Same thing with this argument of using remote, "work from home" employees vs. making people come in to a central office. There are, IMO, many good reasons to expect your employees to be physically present in a central workplace each day. (Companies like Yahoo, who tried letting people work from home, decided to ban the practice when it turned out to be a failure for them.) Truthfully, I love having the ability to work from home in my own job - but I do computer support and systems administration work. Realistically, I usually wind up coming in to the office and only working from home about one day each week. In my situation, I'm (thankfully) given permission to make judgement calls about when it's most sensible for me to come in, vs. stay home.
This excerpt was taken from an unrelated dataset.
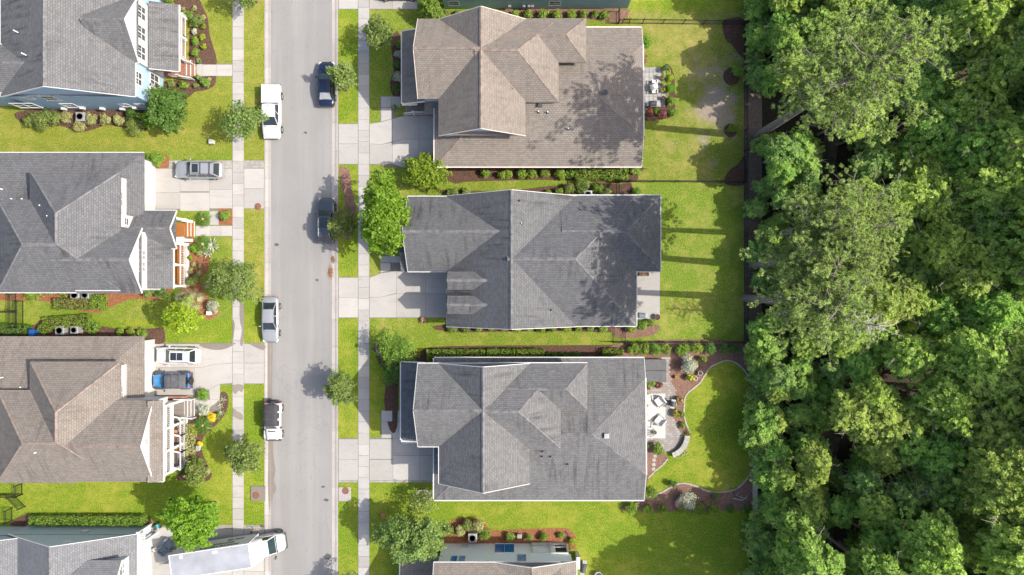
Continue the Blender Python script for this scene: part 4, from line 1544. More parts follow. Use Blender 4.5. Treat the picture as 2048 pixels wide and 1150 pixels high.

If I expect it will be a day of nothing but phone calls, helping users via remote access to their machine, and working with cloud based services we use? Then sure, I can do it from home. Many other times though, I'm expecting a package to arrive with a part to replace for somebody, or I'm just able to provide people a better level of service if I can look at an issue hands-on with them. (Remote control software is all but useless if you're trying to figure out why they're having monitor issues, for example. It may look fine on YOUR remote session screen even if their display is going bad.)
I know a number of our creative workers putting together marketing proposals and the like do better work when they're in a group together, in-person. We've given them plenty of tools to collaborate remotely, and sometimes they do. But there are still lots of limitations with the technology, including internet bandwidth issues for some people, meaning their video keeps breaking up or their audio gets choppy on a conference call. And ultimately, you can't celebrate with co-workers for a job well done by remotely taking them out for dinner or a few drinks, either.
I've become more and more convinced that the best solution is a mix of allowing SOME work from home or remote, and SOME expectation of coming in, in person. You won't be able to keep "best in breed" software development going with a scattered workforce who only collaborates video video chat, IM, email or phone calls.